Work to be completed: Skip the pictures, please, and write out exactly the lines from the opening of the data through the line containing "tint.inputs[7].default_value = (0.95, 0.95, 1.05, 1)".

Data shown:
--- BEGIN ---
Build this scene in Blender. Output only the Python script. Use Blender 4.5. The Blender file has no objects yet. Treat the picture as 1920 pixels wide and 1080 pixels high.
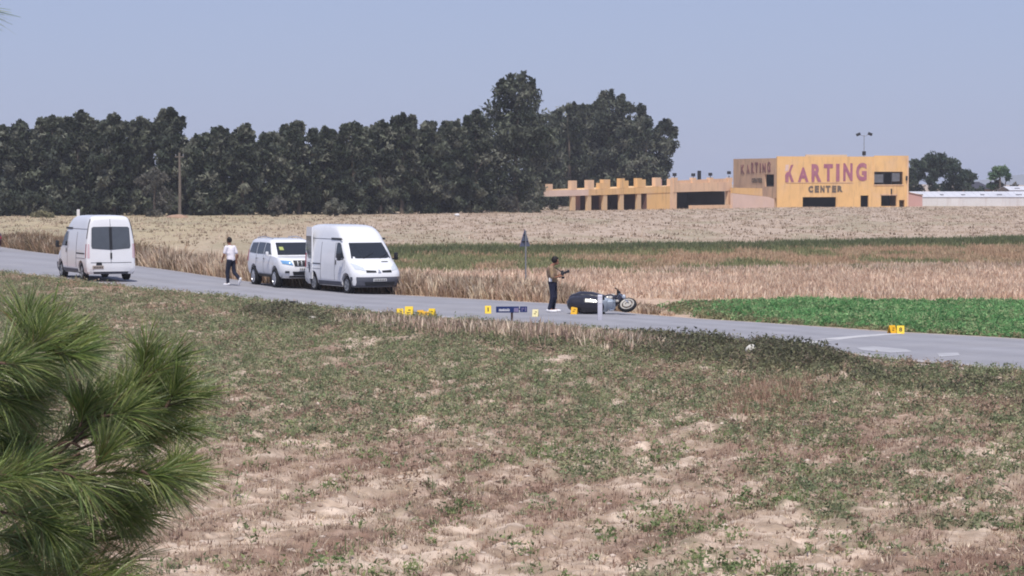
import bpy, bmesh, math, random
import numpy as np
from mathutils import Vector, Matrix

random.seed(7)
rng = np.random.default_rng(7)
R = math.radians
scene = bpy.context.scene
COL = scene.collection

# ------------------------------------------------------------------ camera, light, exposure
CAM_H = 4.2
F = 5013.0                       # focal length in photo pixels (1920 wide)
HOR = 338.0                      # horizon row in the photo
PITCH = math.atan((540 - HOR) / F)
cam_d = bpy.data.cameras.new('camera')
cam_d.sensor_width = 36.0
cam_d.lens = F * 36.0 / 1920.0
cam_d.clip_start = 0.1
cam_d.clip_end = 20000
cam_d.dof.use_dof = True
cam_d.dof.focus_distance = 85.0
cam_d.dof.aperture_fstop = 45.0
cam = bpy.data.objects.new('camera', cam_d)
COL.objects.link(cam)
cam.location = (0, 0, CAM_H)
cam.rotation_euler = (math.pi / 2 - PITCH, 0, 0)
scene.camera = cam

SUN_DIR = Vector((0.0, -0.50, 0.866)).normalized()     # towards the sun
sun_el = math.asin(SUN_DIR.z)
sun_az = math.atan2(SUN_DIR.x, SUN_DIR.y)               # from +Y clockwise
world = bpy.data.worlds.new('World')
scene.world = world
world.use_nodes = True
wn = world.node_tree
for n in list(wn.nodes):
    wn.nodes.remove(n)
sky = wn.nodes.new('ShaderNodeTexSky')
sky.sky_type = 'NISHITA'
sky.sun_disc = False
sky.sun_elevation = sun_el
sky.sun_rotation = sun_az
sky.altitude = 0
sky.air_density = 1.0
sky.dust_density = 0.6
sky.ozone_density = 3.0
tint = wn.nodes.new('ShaderNodeMix')
tint.data_type = 'RGBA'
tint.blend_type = 'MULTIPLY'
tint.inputs[0].default_value = 1.0
tint.inputs[7].default_value = (0.95, 0.95, 1.05, 1)
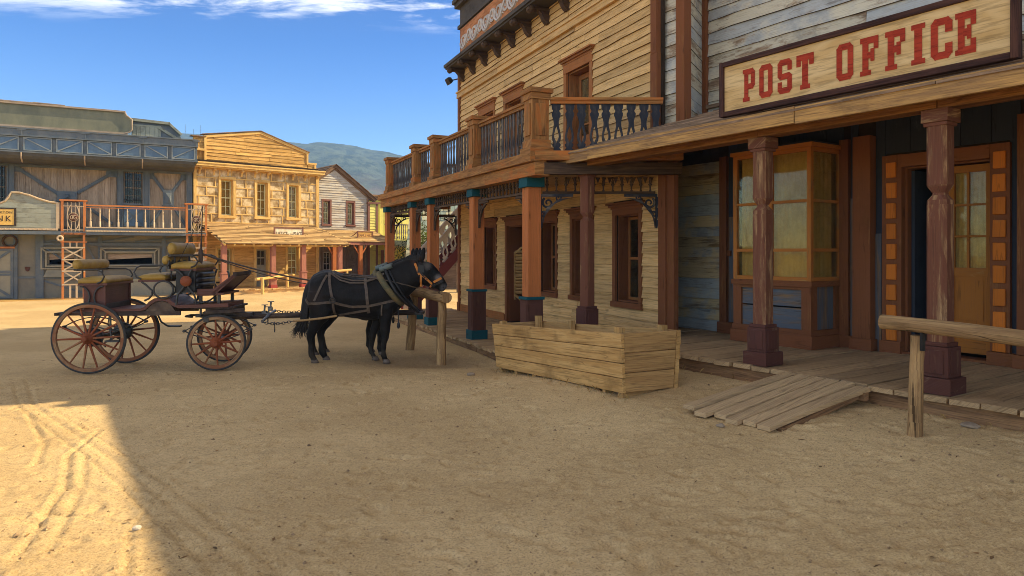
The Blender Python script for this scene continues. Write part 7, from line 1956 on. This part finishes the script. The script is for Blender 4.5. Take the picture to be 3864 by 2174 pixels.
for k in range(150):
    t = rg.uniform(-1.5, 1.55); side = rg.choice((-1, -1, -1, 1)); q = mt @ Vector((t, side * rg.uniform(.28, .46), 0)); X_, Y_ = q.x, q.y
    if rg.random() < .25: w_ = PO.W(rg.uniform(.6, 5.6), -2.2 - rg.random() * .12); X_, Y_ = w_.x, w_.y
    z = float(gz(X_, Y_)) + .005; h = rg.uniform(.02, .08); a = rg.uniform(0, 6.28); d = Vector((math.cos(a), math.sin(a), 0)); p = Vector((X_, Y_, z - .01)); n_ = Vector((-d.y, d.x, 0)) * .0025
    mb.add([p - n_, p + n_, p + d * h * .5 + Vector((0, 0, h * .8)) + n_ * .6, p + d * h * .9 + Vector((0, 0, h))], [(0, 1, 2), (0, 2, 3)], (0, 0, 1))
gt_ = OB('dry_grass', mb, WOOD('dry_stalk', (.46, .32, .12), (.3, .2, .08), var=.5)); gt_['kind'] = 'stuff'


# ------------------------------------------------------------------ shrubs behind the porch, masts on the hill
def LEAFY(name, label, x, y, z, w, h, n, c1_, c2_):
    t = THING(name, label, 'bush', (x, y, z))
    mb = MB(); rg_ = random.Random(int(x * 100))
    stems = []
    for k in range(7):
        a = rg_.uniform(0, 6.28); tip = Vector((math.cos(a) * w * rg_.uniform(.2, .8), math.sin(a) * w * rg_.uniform(.2, .8), h * rg_.uniform(.6, .95))); mb.tube([(0, 0, 0), tip * .5 + Vector((0, 0, h * .1)), tip], [.05, .03, .01], 5); stems.append(tip)
    OB('stem', mb, M['shake'], t)
    mb = MB()
    for k in range(n):
        s = rg_.choice(stems); c = s * rg_.uniform(.45, 1.1) + Vector((rg_.gauss(0, w * .2), rg_.gauss(0, w * .2), rg_.gauss(0, h * .12))); a = Vector((rg_.gauss(0, 1), rg_.gauss(0, 1), rg_.gauss(.6, 1))).normalized(); u = a.orthogonal().normalized(); v = a.cross(u); l = rg_.uniform(.03, .06)
        mb.add([c - u * l, c - v * l * .5, c + u * l, c + v * l * .5], [(0, 1, 2, 3)], u)
    m_ = WOOD(name + '_leaf', c1_, c2_, var=.7, stain=.2); OB('foliage', mb, m_, t); return t


LEAFY('shrub', 'tall yellow-green shrub growing beside the green shake roof', -3.75, 28.9, .1, .8, 2.6, 2600, (.16, .2, .045), (.07, .1, .02))
LEAFY('shrub', 'dark green shrub in the shade under the pale green balcony', -4.55, 31.0, .1, .9, 1.9, 1800, (.05, .07, .02), (.025, .04, .012))
for px_m, top, lab in ((466, 24, 'tall thin radio mast on the far ridge, left one of three'), (487, 12, 'shortest radio mast on the far ridge, between two taller ones'), (505, 22, 'tall thin radio mast on the far ridge nearest the ochre parapet')):
    X_ = (px_m - 1288) / 1750 * 1120; zb = EYE + (635 - 337) / 1750 * 1120 - 6; Hm = top * .66 + 6
    mb = MB()
    for a in (0, 2.1, 4.2): mb.tube([(.9 * math.cos(a), .9 * math.sin(a), 0), (.25 * math.cos(a), .25 * math.sin(a), Hm)], .12, 4)
    for k in range(int(Hm / 2)): z = k * 2; mb.bx(-.6, .6, -.1, .1, z, z + .15); mb.beam((-.6, 0, z), (.6, 0, z + 2), .1, .1)
    TAG(OB('radio_mast', mb, M['nail'], None, (X_, 1120, zb)), lab, 'radio mast')
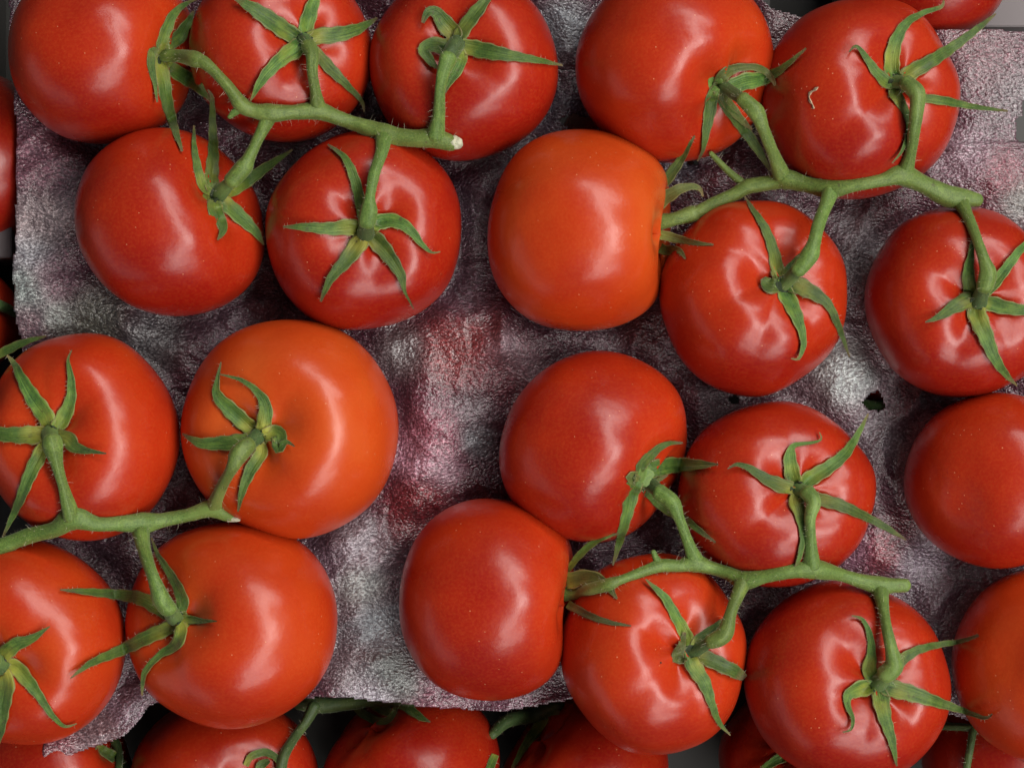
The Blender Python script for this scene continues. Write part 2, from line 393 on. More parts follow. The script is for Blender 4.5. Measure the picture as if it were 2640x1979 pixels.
--- END ---
The reply:
Build this scene in Blender. Output only the Python script. Use Blender 4.5. The Blender file has no objects yet. Treat the picture as 1920 pixels wide and 1080 pixels high.
import bpy, bmesh, math, random
import numpy as np
from mathutils import Vector, Matrix

random.seed(7)
rng = np.random.default_rng(7)
R = math.radians
scene = bpy.context.scene
COL = scene.collection

# ------------------------------------------------------------------ camera, light, exposure
CAM_H = 4.2
F = 5013.0                       # focal length in photo pixels (1920 wide)
HOR = 338.0                      # horizon row in the photo
PITCH = math.atan((540 - HOR) / F)
cam_d = bpy.data.cameras.new('camera')
cam_d.sensor_width = 36.0
cam_d.lens = F * 36.0 / 1920.0
cam_d.clip_start = 0.1
cam_d.clip_end = 20000
cam_d.dof.use_dof = True
cam_d.dof.focus_distance = 85.0
cam_d.dof.aperture_fstop = 45.0
cam = bpy.data.objects.new('camera', cam_d)
COL.objects.link(cam)
cam.location = (0, 0, CAM_H)
cam.rotation_euler = (math.pi / 2 - PITCH, 0, 0)
scene.camera = cam

SUN_DIR = Vector((0.0, -0.50, 0.866)).normalized()     # towards the sun
sun_el = math.asin(SUN_DIR.z)
sun_az = math.atan2(SUN_DIR.x, SUN_DIR.y)               # from +Y clockwise
world = bpy.data.worlds.new('World')
scene.world = world
world.use_nodes = True
wn = world.node_tree
for n in list(wn.nodes):
    wn.nodes.remove(n)
sky = wn.nodes.new('ShaderNodeTexSky')
sky.sky_type = 'NISHITA'
sky.sun_disc = False
sky.sun_elevation = sun_el
sky.sun_rotation = sun_az
sky.altitude = 0
sky.air_density = 1.0
sky.dust_density = 0.6
sky.ozone_density = 3.0
tint = wn.nodes.new('ShaderNodeMix')
tint.data_type = 'RGBA'
tint.blend_type = 'MULTIPLY'
tint.inputs[0].default_value = 1.0
tint.inputs[7].default_value = (0.95, 0.95, 1.05, 1)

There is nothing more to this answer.